Results of the colloid and radionuclide retention experiment (CRR) at the Grimsel Test Site (GTS), Switzerland – impact of reaction kinetics and speciation on radionuclide migration

Summary

The influence of smectite colloids on the migration behaviour of U(VI), Th(IV), Pu(IV), Am(III), Np(V), Sr(II) and Cs(I) is investigated within the Colloid and Radionuclide Retardation experiment (CRR). Two in situ experiments in a well-characterized granitic fracture zone are carried out in presence and absence of bentonite colloids. Radionuclide retardation observed in the field studies increases in the sequence Np(V)∼U(VI)<Sr(II)<Cs(I), where a small fraction of colloid borne breakthrough is only stated for Cs(I) in presence of bentonite colloids. Am(III) and Th/Pu(IV) mainly migrate as colloids without retardation in the presence and absence of smectitic colloids. The radionuclide migration behaviour is discussed on the basis of results obtained in laboratory batch sorption experiments and spectroscopic studies. Consistent with the field observation, laboratory derived K_d values increase in the order Np(V)∼U(VI)<Sr(II)<Cs(I). Significant kinetic hindrance for the sorption to fault gauge minerals is observed for Sr(II) and Cs(I), but notably for Am(III) and Pu(IV). The slow sorption reaction of tri- and tetravalent actinide ions is explained by their kinetically hindered dissociation from colloidal species. In order to explain the colloidal behaviour of tri- and tetravalent actinides even in absence of bentonite colloids, ultracentrifugation and spectroscopic experiments are performed. It is found that up to 60% of Pu(IV) and Am(III) species can be centrifuged off.
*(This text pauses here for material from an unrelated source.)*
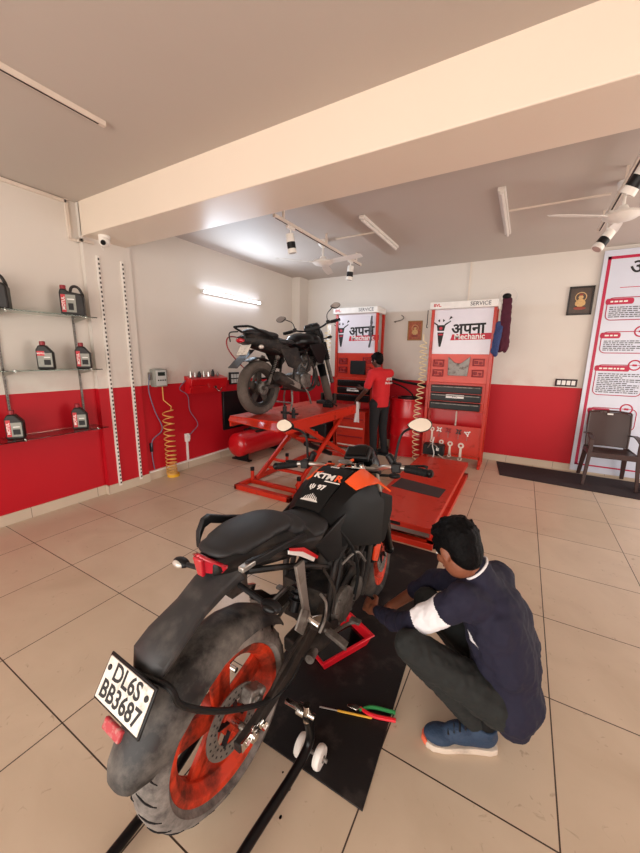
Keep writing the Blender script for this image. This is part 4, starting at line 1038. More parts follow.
# axle nuts, adjusters
b = MB(); b.cyl((0, -.165, .315), (0, .165, .315), .012, n=14); b.cyl((0, -.160, .315), (0, -.150, .315), .022, n=6); b.cyl((0, .15, .315), (0, .16, .315), .022, n=6)
b.cyl((-.035, -.148, .315), (-.02, -.148, .315), .012, n=6); b.bar((-.05, -.147, .315), (.05, -.147, .315), .008, .035, (0, 0, 1)); b.cyl((.04, -.155, .30), (.06, -.155, .30), .010, n=8); b.cyl((.0, -.158, .345), (0, -.15, .345), .011, n=8)
b.build('rear_axle', 'chrome', B1, bevel=.001)
for s_ in (-1, 1):
    b = MB(); b.loft([[V((x, s_*(yy)+dy, z+dz)) for dy, dz in ((-.013, -h), (.013, -h), (.013, h), (-.013, h))] for x, yy, z, h in ((-.055, .132, .312, .016), (.02, .132, .315, .024), (.20, .125, .345, .026), (.36, .115, .385, .034), (.50, .105, .415, .036))])
    b.cyl((.36, s_*.11, .43), (.17, s_*.122, .385), .008, n=8); b.bar((.12, s_*.122, .35), (.24, s_*.118, .42), .012, .012); b.bar((.24, s_*.118, .42), (.42, s_*.11, .43), .012, .014)
    b.build('swingarm', 'grime', B1, bevel=.005)
# chain side on the left
b = MB().lathe([(.05, -.003), (.098, -.003), (.104, 0), (.098, .003), (.05, .003)], (0, .085, .315), (0, 1, 0), 42, closed=True); b.tube([(0, .09, .419), (.5, .09, .455), (.555, .09, .42), (.5, .09, .375), (0, .09, .213), (-.10, .09, .29), (-.07, .09, .39)], .009, 6, closed=True, sm=3)
b.build('chain', 'steel_dull', B1)
# caliper
b = MB(); b.box((.07, -.085, .37), (.075, .05, .05), Matrix.Rotation(.5, 3, 'Y')); b.cyl((.06, -.12, .365), (.06, -.09, .365), .018, n=14); b.cyl((.09, -.12, .38), (.09, -.09, .38), .014, n=14)
b.build('rear_caliper', 'steel_dull', B1, bevel=.006)
# hugger over the tyre
def arc_sheet(b, cx, cz, secs, t=.004, n=11):
    """secs: (angle deg, radius centre, radius edge, half width)"""
    g = []
    for a, r0, r1, hw in secs:
        a = math.radians(a); row = []
        for j in range(n):
            v = -1+2*j/(n-1); k = abs(v)**2.6; r_ = r0+(r1-r0)*k; y = hw*math.copysign(min(1, abs(v)*1.15)**.9, v) if v else 0
            row.append((cx+r_*math.cos(a), y, cz+r_*math.sin(a)))
        g.append(row)
    return b.sheet(g, t)
arc_sheet(MB(), 0, .315, [(28, .335, .325, .05), (36, .34, .318, .066), (50, .345, .305, .074), (66, .348, .295, .078), (82, .35, .285, .082), (98, .353, .275, .086), (114, .357, .27, .090), (128, .362, .27, .092), (140, .368, .275, .090), (150, .375, .29, .086), (157, .378, .315, .074), (162, .372, .345, .05)]).build('tyre_hugger', 'hugger_grey', B1)
MB().tube([(-.27, .09, .68), (-.235, -.085, .685), (-.215, -.108, .62), (-.13, -.118, .52), (-.02, -.128, .425), (.10, -.135, .345), (.22, -.135, .318), (.30, -.128, .35)], .009, 8, sm=6).build('hugger_stay', 'black_plastic', B1)
# tail arm and plate
def ring(x, z, hw, h, k=.55, tilt=0):
    c_, s_ = math.cos(tilt), math.sin(tilt)
    P = [(-hw, -h*.5), (-hw, h*.1), (-hw*k, h*.5), (hw*k, h*.5), (hw, h*.1), (hw, -h*.5)]
    return [V((x+s_*w_, y, z+c_*w_)) for y, w_ in P]
b = MB().loft([ring(.06, .835, .07, .07, .5, -.5), ring(-.02, .815, .065, .055, .5, -.6), ring(-.09, .785, .058, .05, .4, -.65), ring(-.18, .745, .072, .035, .4, -.6), ring(-.225, .715, .075, .03, .5, -.7), ring(-.245, .67, .05, .02, .6, -1.1)])
b.build('plate_arm', 'tail_grey', B1, bevel=.006)
PX = plane_m((-.296, 0, .668), (0, -1, 0), (.53, 0, .85))
b = MB(); b.X = PX; b.box((0, 0, 0), (.210, .114, .006)); b.build('plate_frame', 'black_gloss', B1, bevel=.006)
b = MB(); b.X = PX; b.box((0, 0, .0045), (.196, .100, .003)); pl = b.build('number_plate', 'white_plate', B1, bevel=.002)
b = MB(); b.X = PX
text_into(b, 'DL6S', .056, Matrix.Translation((.0, .024, .0064)), 0, .0008, bold=.0012); text_into(b, 'BB3687', .056, Matrix.Translation((0, -.023, .0064)), 0, .0008, bold=.0012)
for x, y in ((-.082, .026), (.086, .026)): b.cyl((x, y, .006), (x, y, .009), .007, n=12)
b.build('plate_characters', 'ink', pl)
b = MB(); b.X = PX; b.box((.01, -.076, .002), (.075, .028, .012)); b.build('reflector', 'reflector', B1, bevel=.004)
# tail fairing, tail light, seats
def oct(x, hw, zb, zt, k=.7):
    h = zt-zb; return [V((x, y, z)) for y, z in ((-hw*k, zb), (-hw, zb+h*.35), (-hw, zb+h*.7), (-hw*k, zt), (hw*k, zt), (hw, zb+h*.7), (hw, zb+h*.35), (hw*k, zb))]
b = MB().loft([oct(-.025, .048, .855, .905), oct(.06, .078, .83, .925), oct(.18, .105, .80, .92), (oct(.33, .125, .76, .87)), oct(.45, .13, .72, .83), oct(.58, .12, .70, .82)])
b.build('tail_fairing', 'black_dusty', B1, bevel=.008, seg=3)
b = MB()
for s_ in (-1, 1): b.slab([(-.045, s_*.0, .930), (-.035, s_*.040, .916), (.010, s_*.064, .882), (.002, s_*.048, .862), (-.022, s_*.022, .864), (-.040, s_*.0, .870)], .014)
b.slab([(-.050, -.020, .922), (-.050, .020, .922), (-.040, .014, .858), (-.040, -.014, .858)], .014)
b.build('tail_light', 'tail_red', B1, bevel=.004)
b = MB(); b.sph((.16, 0, .922), (.165, .112, .030)); b.sph((.25, 0, .912), (.10, .11, .030)); b.bb((.05, -.092, .90), (.28, .092, .930)); b.sph((.02, 0, .920), (.05, .08, .020))
b.sph((.34, 0, .868), (.09, .115, .034)); b.sph((.46, 0, .815), (.13, .14, .034)); b.sph((.54, 0, .820), (.09, .11, .034)); b.cap((.28, 0, .885), (.42, 0, .825), .032)
b.bb((.31, -.095, .81), (.5, .095, .848)); b.sph((.58, 0, .843), (.05, .08, .030))
blob(b, 'seat', 'seat', B1, .009, 28)
for s_ in (-1, 1):
    b = MB().loft([[V((x, s_*y+dy, z+dz)) for dy, dz in ((-.011, -.016), (.011, -.016), (.011, .016), (-.011, .016))] for x, y, z in ((.30, .125, .875), (.18, .135, .918), (.115, .145, .945), (.085, .142, .94), (.06, .138, .905), (.055, .136, .875))]) if s_ > 0 else MB().loft([[V((x, s_*y+dy, z+dz)) for dy, dz in ((-.008, -.012), (.008, -.012), (.008, .012), (-.008, .012))] for x, y, z in ((.34, .122, .85), (.2, .135, .885), (.09, .14, .90), (.02, .13, .905))])
    b.build('grab_handle', 'black_plastic', B1, bevel=.004)
    if s_ < 0: MB().bb((-.005, -.142, .893), (.06, -.12, .91)).build('handle_end', 'steel', B1, bevel=.003)
    b = MB().slab([(.225, s_*.130, .85), (.30, s_*.133, .815), (.385, s_*.137, .745), (.37, s_*.138, .735), (.29, s_*.135, .797), (.225, s_*.131, .836)], .006); b.m = 1; b.slab([(.23, s_*.133, .858), (.31, s_*.137, .824), (.40, s_*.141, .745), (.39, s_*.141, .738), (.30, s_*.137, .812), (.23, s_*.134, .848)], .006)
    b.build('side_strip', ['white', 'red_plain'], B1)
    # indicators
    base = V((.045, s_*.07, .80)); tip = V((.035, s_*.19, .79))
    ind = MB().cyl(base, tip, .009, n=10).build('indicator', 'black_plastic', B1)
    b = MB(); b.sph(tip+V((0, s_*.02, .0)), (.022, .038, .017)); b.build('indicator_housing', 'black_plastic', ind)
    MB().sph(tip+V((-.012, s_*.022, 0)), (.014, .028, .013)).build('indicator_lens', 'clear_lens' if s_ > 0 else 'black_gloss', ind)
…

Adding Cm(III) (5×10^-8 mol L^-1) into both injection solutions instead of Am(III) allows for a spectroscopic study by using the time resolved laser fluorescence spectroscopy (TRLFS). Peak position and fluorescence lifetimes (λ=604 nm, τ=110-114 μs) together with the fact that Cm(III) can be widely separated by ultracentrifugation, suggest the existence of inner-sphere surface complexes on groundwater and bentonite colloids. Carbon K-edge XANES analysis of the bentonite colloids reveal the presence of natural organic constituents. They are mainly of aliphatic nature containing high fractions of carboxylate groups. A contribution of these organic species towards the bentonite colloid stability and sorption of actinides is assumed to be likely.